─── Dataset section ───
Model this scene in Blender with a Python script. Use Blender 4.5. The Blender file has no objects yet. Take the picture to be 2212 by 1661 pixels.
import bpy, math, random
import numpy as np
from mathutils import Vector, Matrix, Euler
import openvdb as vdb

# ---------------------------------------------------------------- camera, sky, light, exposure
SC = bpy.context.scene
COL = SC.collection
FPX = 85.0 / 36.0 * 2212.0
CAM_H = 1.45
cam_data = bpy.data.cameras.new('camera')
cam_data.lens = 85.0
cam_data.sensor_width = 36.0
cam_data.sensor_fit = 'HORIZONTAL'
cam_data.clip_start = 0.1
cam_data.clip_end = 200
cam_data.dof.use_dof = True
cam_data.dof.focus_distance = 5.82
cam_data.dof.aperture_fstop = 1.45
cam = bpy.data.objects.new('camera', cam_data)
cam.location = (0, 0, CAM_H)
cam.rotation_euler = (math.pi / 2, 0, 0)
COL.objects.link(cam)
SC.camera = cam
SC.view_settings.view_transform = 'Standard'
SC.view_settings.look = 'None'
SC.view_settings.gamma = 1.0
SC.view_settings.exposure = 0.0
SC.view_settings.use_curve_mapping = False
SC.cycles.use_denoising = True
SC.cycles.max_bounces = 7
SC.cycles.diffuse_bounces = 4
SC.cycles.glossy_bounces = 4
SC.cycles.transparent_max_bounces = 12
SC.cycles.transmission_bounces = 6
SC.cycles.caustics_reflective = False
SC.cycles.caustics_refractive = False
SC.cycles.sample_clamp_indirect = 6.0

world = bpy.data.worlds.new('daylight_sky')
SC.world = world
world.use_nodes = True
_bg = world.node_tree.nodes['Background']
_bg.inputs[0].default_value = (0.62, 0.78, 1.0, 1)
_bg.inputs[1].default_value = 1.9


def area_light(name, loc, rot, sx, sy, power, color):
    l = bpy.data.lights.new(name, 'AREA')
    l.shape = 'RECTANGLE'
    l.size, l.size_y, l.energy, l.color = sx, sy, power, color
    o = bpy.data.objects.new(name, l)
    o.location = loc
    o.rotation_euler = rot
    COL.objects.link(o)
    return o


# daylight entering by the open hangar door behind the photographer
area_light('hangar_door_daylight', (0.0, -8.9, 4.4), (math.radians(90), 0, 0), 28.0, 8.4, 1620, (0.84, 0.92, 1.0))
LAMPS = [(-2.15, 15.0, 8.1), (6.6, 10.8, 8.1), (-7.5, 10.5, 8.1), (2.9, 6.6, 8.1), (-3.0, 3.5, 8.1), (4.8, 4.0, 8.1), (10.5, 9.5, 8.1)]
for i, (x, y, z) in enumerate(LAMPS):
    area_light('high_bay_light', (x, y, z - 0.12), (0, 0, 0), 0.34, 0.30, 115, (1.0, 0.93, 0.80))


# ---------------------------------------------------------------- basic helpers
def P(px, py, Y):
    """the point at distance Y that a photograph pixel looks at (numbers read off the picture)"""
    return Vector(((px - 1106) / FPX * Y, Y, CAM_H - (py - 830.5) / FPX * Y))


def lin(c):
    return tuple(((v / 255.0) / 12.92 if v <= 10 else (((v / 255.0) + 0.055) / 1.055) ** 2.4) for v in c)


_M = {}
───
• [Given task]: Reproduce the complete data exactly as presented above.

• [Response to this task]:
Model this scene in Blender with a Python script. Use Blender 4.5. The Blender file has no objects yet. Take the picture to be 2212 by 1661 pixels.
import bpy, math, random
import numpy as np
from mathutils import Vector, Matrix, Euler
import openvdb as vdb

# ---------------------------------------------------------------- camera, sky, light, exposure
SC = bpy.context.scene
COL = SC.collection
FPX = 85.0 / 36.0 * 2212.0
CAM_H = 1.45
cam_data = bpy.data.cameras.new('camera')
cam_data.lens = 85.0
cam_data.sensor_width = 36.0
cam_data.sensor_fit = 'HORIZONTAL'
cam_data.clip_start = 0.1
cam_data.clip_end = 200
cam_data.dof.use_dof = True
cam_data.dof.focus_distance = 5.82
cam_data.dof.aperture_fstop = 1.45
cam = bpy.data.objects.new('camera', cam_data)
cam.location = (0, 0, CAM_H)
cam.rotation_euler = (math.pi / 2, 0, 0)
COL.objects.link(cam)
SC.camera = cam
SC.view_settings.view_transform = 'Standard'
SC.view_settings.look = 'None'
SC.view_settings.gamma = 1.0
SC.view_settings.exposure = 0.0
SC.view_settings.use_curve_mapping = False
SC.cycles.use_denoising = True
SC.cycles.max_bounces = 7
SC.cycles.diffuse_bounces = 4
SC.cycles.glossy_bounces = 4
SC.cycles.transparent_max_bounces = 12
SC.cycles.transmission_bounces = 6
SC.cycles.caustics_reflective = False
SC.cycles.caustics_refractive = False
SC.cycles.sample_clamp_indirect = 6.0

world = bpy.data.worlds.new('daylight_sky')
SC.world = world
world.use_nodes = True
_bg = world.node_tree.nodes['Background']
_bg.inputs[0].default_value = (0.62, 0.78, 1.0, 1)
_bg.inputs[1].default_value = 1.9


def area_light(name, loc, rot, sx, sy, power, color):
    l = bpy.data.lights.new(name, 'AREA')
    l.shape = 'RECTANGLE'
    l.size, l.size_y, l.energy, l.color = sx, sy, power, color
    o = bpy.data.objects.new(name, l)
    o.location = loc
    o.rotation_euler = rot
    COL.objects.link(o)
    return o


# daylight entering by the open hangar door behind the photographer
area_light('hangar_door_daylight', (0.0, -8.9, 4.4), (math.radians(90), 0, 0), 28.0, 8.4, 1620, (0.84, 0.92, 1.0))
LAMPS = [(-2.15, 15.0, 8.1), (6.6, 10.8, 8.1), (-7.5, 10.5, 8.1), (2.9, 6.6, 8.1), (-3.0, 3.5, 8.1), (4.8, 4.0, 8.1), (10.5, 9.5, 8.1)]
for i, (x, y, z) in enumerate(LAMPS):
    area_light('high_bay_light', (x, y, z - 0.12), (0, 0, 0), 0.34, 0.30, 115, (1.0, 0.93, 0.80))


# ---------------------------------------------------------------- basic helpers
def P(px, py, Y):
    """the point at distance Y that a photograph pixel looks at (numbers read off the picture)"""
    return Vector(((px - 1106) / FPX * Y, Y, CAM_H - (py - 830.5) / FPX * Y))


def lin(c):
    return tuple(((v / 255.0) / 12.92 if v <= 10 else (((v / 255.0) + 0.055) / 1.055) ** 2.4) for v in c)


_M = {}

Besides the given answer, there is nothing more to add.